この時も翌日、彼女の顔を思い出せなくて、心にぽっかりと穴が開いたような気持になった。なのでその時、この感覚を絵にしようと思った。

再び作品を載せよう。

作品では、パソコンのエラー画面がちりばめられ、彼女の顔がだんだんモザイクがかかっていく。楽しかった日の翌日は、パソコンのエラーように脳内の記憶がショートして、彼女の顔を思い出せなくなる。そんな様子を描いている。
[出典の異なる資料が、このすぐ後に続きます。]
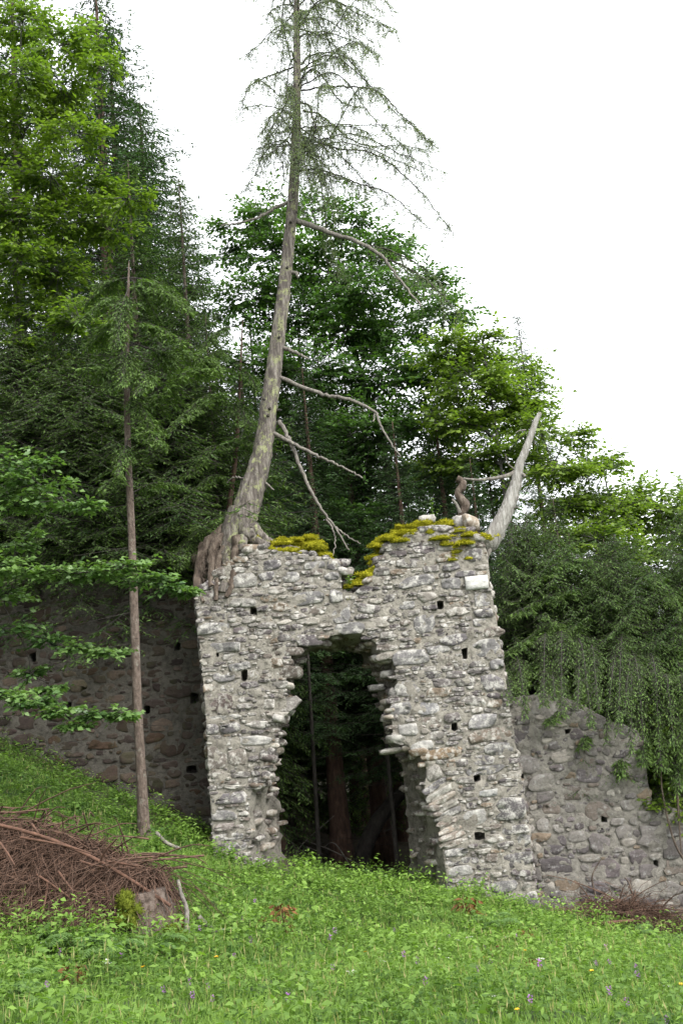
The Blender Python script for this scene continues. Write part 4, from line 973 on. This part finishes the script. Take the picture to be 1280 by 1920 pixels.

最近ネットの記事か何かで観たんだけど、実際に脳科学的にも、恋をした時の人間の脳はそうなっているらしい。
恋をしている時というのは「その子が好きだ、可愛い(またはカッコイイ)」という気持ちが脳内を埋め尽くして、実際の視覚情報を捻じ曲げて解釈しようとする。そして断片的な視覚的記憶しか残らず、可愛いという感情で、過去の記憶を埋め合わせてしまうらしい。


最近、自分の友達もこんなことを言っていた。
「昔めちゃくちゃ好きだった元カレの写真をSNSでたまたま最近見たんだけど、ひさびさに見たら全然カッコよくないなって思ったんだよね。なんでこの人カッコいいと思ってたんだろと思うわ。付き合ってる時って、麻酔にかけられたんかってくらい現実見れなくなる。」

恋している時は、相手の顔を実はあんまり見ていないのかもしれない。もしくは記憶が感情で上書きされちゃうのかもしれない。恋は盲目だとはこういうことなのかもしれない。



でも、好きな人には言える時に好きって言っといた方がいい。急にいなくなったりするから。

今日はここまで。最後まで読んでくれてありがとう。